Reznik was detained early March 3 as he left Yabloko's St. Petersburg office, where he had been checking reports of voting violations during the March 2 presidential elections.

His supporters said he was approached and beaten by plainclothes officers outside the building and that a uniformed police officer then detained him. The city's Dzerzhinsky District Court remanded him in custody for 2 months while an investigation was conducted into allegations that he assaulted a police officer.

Investigators told Malinovskaya late Tuesday that her son would not be released immediately and that she would not be allowed to see him until at least Friday, she said.

The unusual meeting between Putin and Yavlinsky had some analysts pondering the possibility that the Kremlin was prepared to turn to members of opposition parties like Yabloko for advice on economic and social issues at a time when concerns like inflation and the possible instability if oil prices fall have been receiving much attention.
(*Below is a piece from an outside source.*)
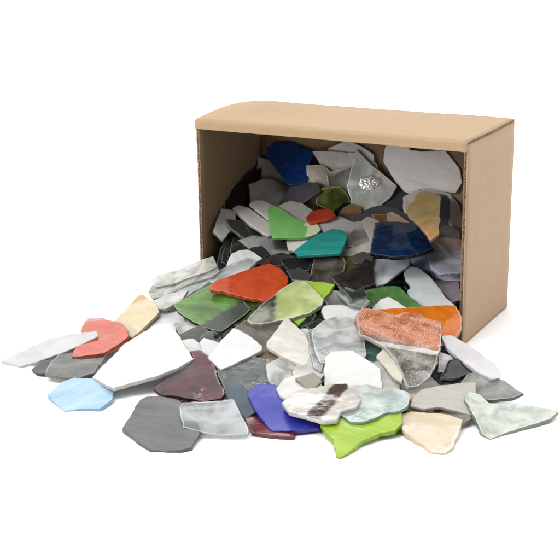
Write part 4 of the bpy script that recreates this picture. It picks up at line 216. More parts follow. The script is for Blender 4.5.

Stanislav Belkovsky, a Kremlin spin doctor turned political analyst, said talks between the Kremlin and Yabloko were underway to offer Yabloko officials posts in the future administration of President-elect Dmitry Medvedev, citing unidentified sources.

The Kremlin is currently looking for an opposition figure to spread the message in the West that Medvedev is a "lesser evil" than Putin, and given the party's reputation of staunch opposition to the Kremlin and Yavlinsky's history of refusing to hitch his wagon to anyone else's in the country's political arena, a major Yabloko leader would be an ideal candidate, he said.

Medvedev, speaking earlier at a meeting with Putin and senior State Duma functionaries, said he would frequently meet with leading political forces.

"In my new post, I intend to engage in a constant, constructive dialog with all healthy political forces in society and the leading institutes of civil society," he said, Interfax reported.

Alexei Arbatov, Yavlinsky's deputy, would be a prime candidate for a job in the Defense or Foreign ministries, Belkovsky said.

Arbatov said by telephone Tuesday that he new nothing of the talks and refused to speculate, saying everything would depend on the post offered.

Arbatov, who is a nonproliferation analyst at the Carnegie Moscow Center, said he had never met Medvedev but that he thought highly of him.

"I rather like Medvedev, and I liked him even before Vladimir Vladimirovich Putin decided to support him," he said, adding that Medvedev would be Russia's youngest leader in the past 100 years.

Arbatov said Medvedev and Yavlinsky met fairly frequently before the parliamentary elections to discuss economic issues.

A State Duma member from 1994 to 2003 and deputy head of the legislature's Defense Committee, Arbatov added that both the Kremlin and the United Russia party had come to realize that they needed a second opinion on economic policy and other issues.

"Without [genuine] opposition they wouldn't be able to recognize their own mistakes," he said.

Igor Artemyev, the head of the Federal Anti-Monopoly Service, and Vladimir Lukin, the human rights ombudsman, are two officials from the Yabloko stable who have nailed down senior jobs.

As for Yavlinksy himself, Belkovsky said there was little likelihood that he would end up with a new job, as he was "too much of a heavyweight and too old."

Kremlin spokesman Dmitry Peskov refused to discuss Tuesday's meeting. Yavlinsky was also unavailable for further comment.